TASK PROMPT:
Write out the material again word for word, dropping any images it holds.
___ DATA ___
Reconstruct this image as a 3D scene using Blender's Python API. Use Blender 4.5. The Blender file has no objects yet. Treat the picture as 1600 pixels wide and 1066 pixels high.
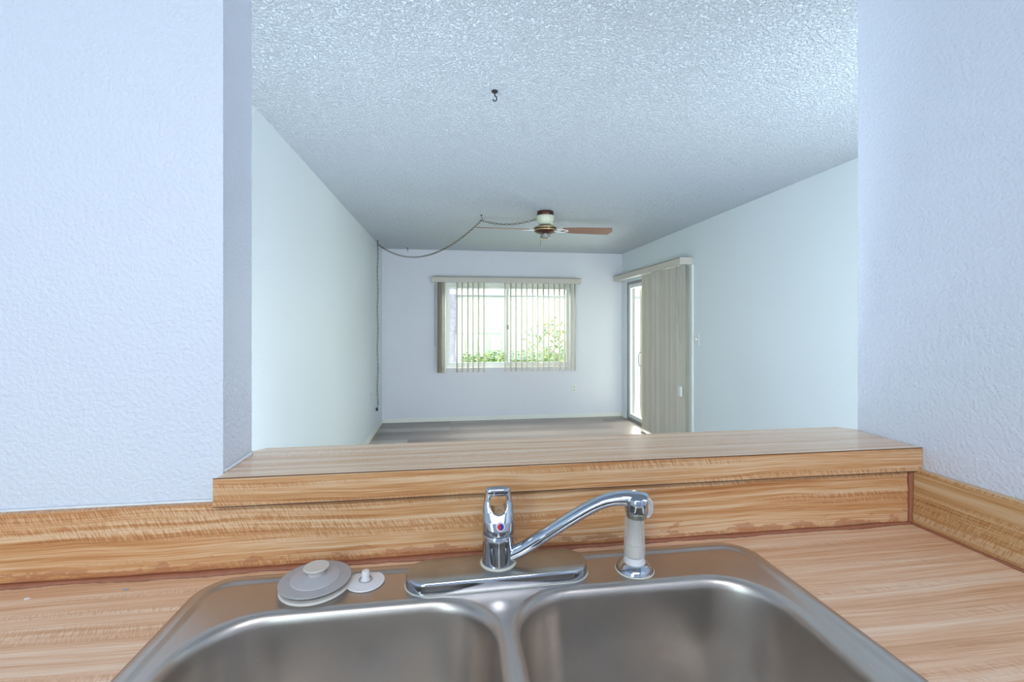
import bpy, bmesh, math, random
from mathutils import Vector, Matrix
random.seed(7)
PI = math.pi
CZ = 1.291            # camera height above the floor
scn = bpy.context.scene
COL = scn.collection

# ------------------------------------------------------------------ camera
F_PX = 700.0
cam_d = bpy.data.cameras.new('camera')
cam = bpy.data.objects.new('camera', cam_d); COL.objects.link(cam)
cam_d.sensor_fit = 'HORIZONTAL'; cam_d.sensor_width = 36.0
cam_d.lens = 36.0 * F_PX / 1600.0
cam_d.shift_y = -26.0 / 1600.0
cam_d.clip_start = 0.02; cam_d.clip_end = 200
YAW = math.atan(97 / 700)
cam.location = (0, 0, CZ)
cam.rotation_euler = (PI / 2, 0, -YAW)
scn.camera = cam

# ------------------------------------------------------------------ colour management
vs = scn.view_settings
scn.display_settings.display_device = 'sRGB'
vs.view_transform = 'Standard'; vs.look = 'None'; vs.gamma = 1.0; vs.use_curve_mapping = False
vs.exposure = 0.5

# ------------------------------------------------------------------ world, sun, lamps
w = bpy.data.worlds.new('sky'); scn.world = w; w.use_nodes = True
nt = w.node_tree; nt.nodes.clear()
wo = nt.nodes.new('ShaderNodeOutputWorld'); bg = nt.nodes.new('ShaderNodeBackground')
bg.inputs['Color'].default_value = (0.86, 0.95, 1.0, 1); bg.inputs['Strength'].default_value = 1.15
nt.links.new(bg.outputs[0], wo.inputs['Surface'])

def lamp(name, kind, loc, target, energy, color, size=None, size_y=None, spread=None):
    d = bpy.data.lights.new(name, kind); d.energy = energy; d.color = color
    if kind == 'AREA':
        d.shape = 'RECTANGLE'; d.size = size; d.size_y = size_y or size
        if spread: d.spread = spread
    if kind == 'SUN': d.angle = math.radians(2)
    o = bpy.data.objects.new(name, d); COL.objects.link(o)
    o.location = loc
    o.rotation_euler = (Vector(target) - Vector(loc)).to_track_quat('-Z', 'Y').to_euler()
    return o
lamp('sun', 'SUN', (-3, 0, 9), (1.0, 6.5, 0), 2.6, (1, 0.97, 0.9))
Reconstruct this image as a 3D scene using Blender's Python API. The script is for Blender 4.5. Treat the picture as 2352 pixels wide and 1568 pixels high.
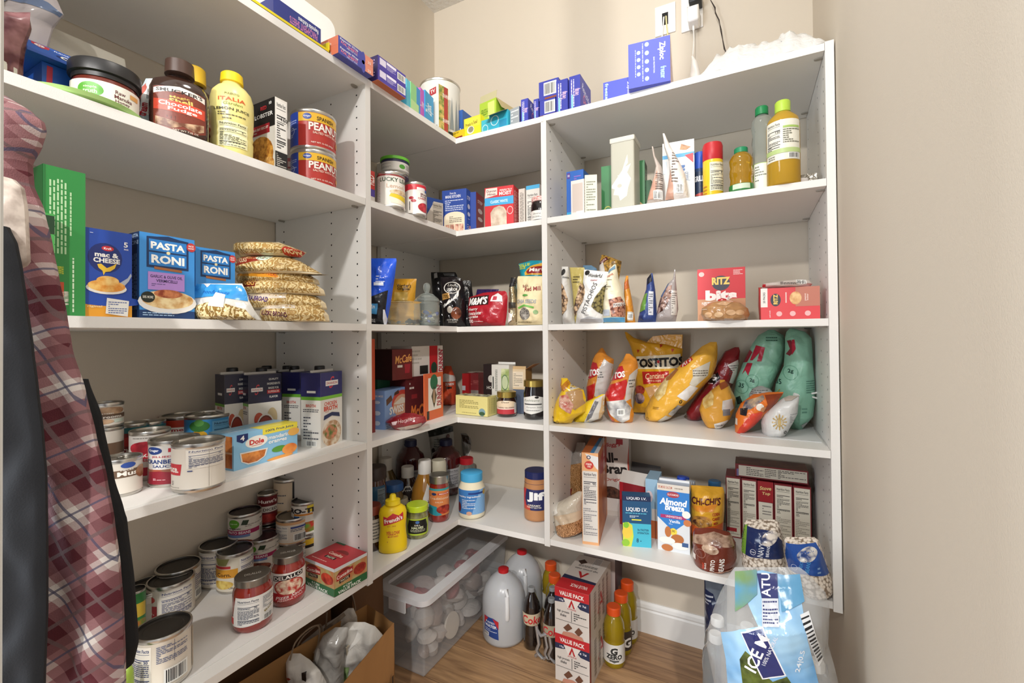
___
FINISHED ANSWER:
Reconstruct this image as a 3D scene using Blender's Python API. Use Blender 4.5. The Blender file has no objects yet. Treat the picture as 1600 pixels wide and 1066 pixels high.
import bpy, bmesh, math, random
from mathutils import Vector, Matrix
random.seed(7)
PI = math.pi
CZ = 1.291            # camera height above the floor
scn = bpy.context.scene
COL = scn.collection

# ------------------------------------------------------------------ camera
F_PX = 700.0
cam_d = bpy.data.cameras.new('camera')
cam = bpy.data.objects.new('camera', cam_d); COL.objects.link(cam)
cam_d.sensor_fit = 'HORIZONTAL'; cam_d.sensor_width = 36.0
cam_d.lens = 36.0 * F_PX / 1600.0
cam_d.shift_y = -26.0 / 1600.0
cam_d.clip_start = 0.02; cam_d.clip_end = 200
YAW = math.atan(97 / 700)
cam.location = (0, 0, CZ)
cam.rotation_euler = (PI / 2, 0, -YAW)
scn.camera = cam

# ------------------------------------------------------------------ colour management
vs = scn.view_settings
scn.display_settings.display_device = 'sRGB'
vs.view_transform = 'Standard'; vs.look = 'None'; vs.gamma = 1.0; vs.use_curve_mapping = False
vs.exposure = 0.5

# ------------------------------------------------------------------ world, sun, lamps
w = bpy.data.worlds.new('sky'); scn.world = w; w.use_nodes = True
nt = w.node_tree; nt.nodes.clear()
wo = nt.nodes.new('ShaderNodeOutputWorld'); bg = nt.nodes.new('ShaderNodeBackground')
bg.inputs['Color'].default_value = (0.86, 0.95, 1.0, 1); bg.inputs['Strength'].default_value = 1.15
nt.links.new(bg.outputs[0], wo.inputs['Surface'])

def lamp(name, kind, loc, target, energy, color, size=None, size_y=None, spread=None):
    d = bpy.data.lights.new(name, kind); d.energy = energy; d.color = color
    if kind == 'AREA':
        d.shape = 'RECTANGLE'; d.size = size; d.size_y = size_y or size
        if spread: d.spread = spread
    if kind == 'SUN': d.angle = math.radians(2)
    o = bpy.data.objects.new(name, d); COL.objects.link(o)
    o.location = loc
    o.rotation_euler = (Vector(target) - Vector(loc)).to_track_quat('-Z', 'Y').to_euler()
    return o
lamp('sun', 'SUN', (-3, 0, 9), (1.0, 6.5, 0), 2.6, (1, 0.97, 0.9))
Reconstruct this image as a 3D scene using Blender's Python API. The script is for Blender 4.5. Treat the picture as 2352 pixels wide and 1568 pixels high.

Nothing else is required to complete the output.